Het vaste bedrag in de gebruikelijkloonregeling voor de dga en zijn partner bedraagt voor 2019 (net als in 2018) € 45.000. Dga’s kunnen het gebruikelijk loon in 2019 onder voorwaarden lager vaststellen dan € 45.000.
Er geldt namelijk een tegenbewijsregeling voor de hoofdregel dat het loon van een dga het hoogste van de volgende bedragen betreft:
75% van het loon uit de meest vergelijkbare dienstbetrekking;
het hoogste loon van de overige werknemers van de bv of daarmee verbonden vennootschappen (lichamen);
€ 45.000.
Let op! Om het loon lager dan € 45.000 vast te stellen, moet je aannemelijk maken dat het loon uit de meest vergelijkbare dienstbetrekking lager is dan € 45.000. Lukt dat niet, dan bedraagt het gebruikelijk loon minimaal € 45.000.

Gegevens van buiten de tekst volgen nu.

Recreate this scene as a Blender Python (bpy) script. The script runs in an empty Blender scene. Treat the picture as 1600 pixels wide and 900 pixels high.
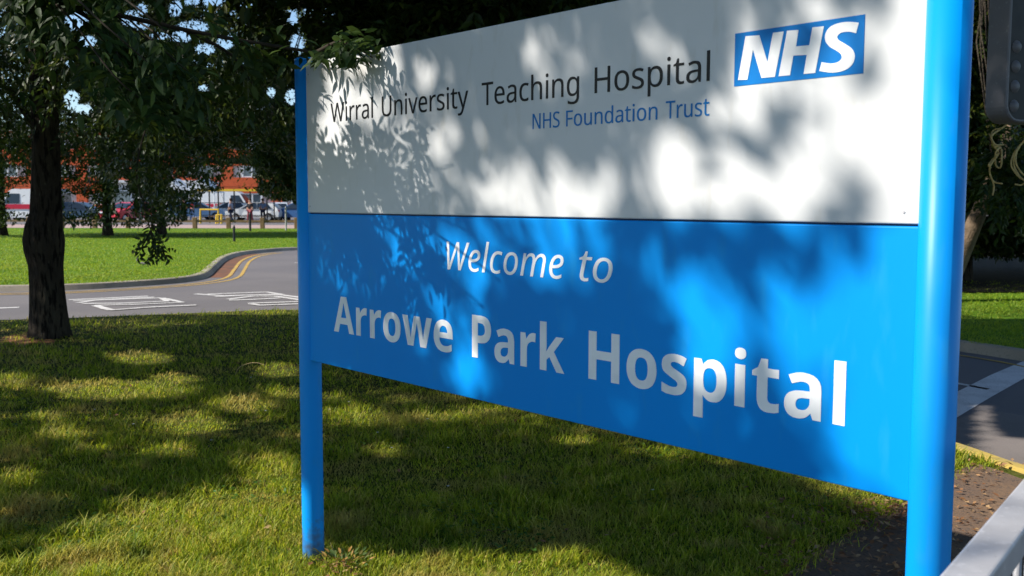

Gebruikelijk loon voor innovatieve start-ups
Wordt je bv voor toepassing van de S&O-afdrachtvermindering als starter aangemerkt? Dan kan je je gebruikelijk loon vaststellen op het wettelijk minimumloon. Je kunt deze start-upregeling maximaal drie jaar toepassen. Daarna is de hoofdregel weer van toepassing.
In het Handboek loonheffingen zijn de criteria voor een start-up als volgt omschreven:
Je hebt in een kalenderjaar een S&O-verklaring.
Je hebt in een kalenderjaar recht op het verhoogde starterspercentage.
Je komt niet uit boven het ‘de-minimisplafond’ voor staatssteun van het Europese Verdrag. Dat toon je aan met een ‘Verklaring De-minimissteun’.
Heb je voor een deel van het kalenderjaar een S&O-verklaring en recht op het verhoogde starterspercentage? Dan geldt deze regeling toch voor het hele kalenderjaar.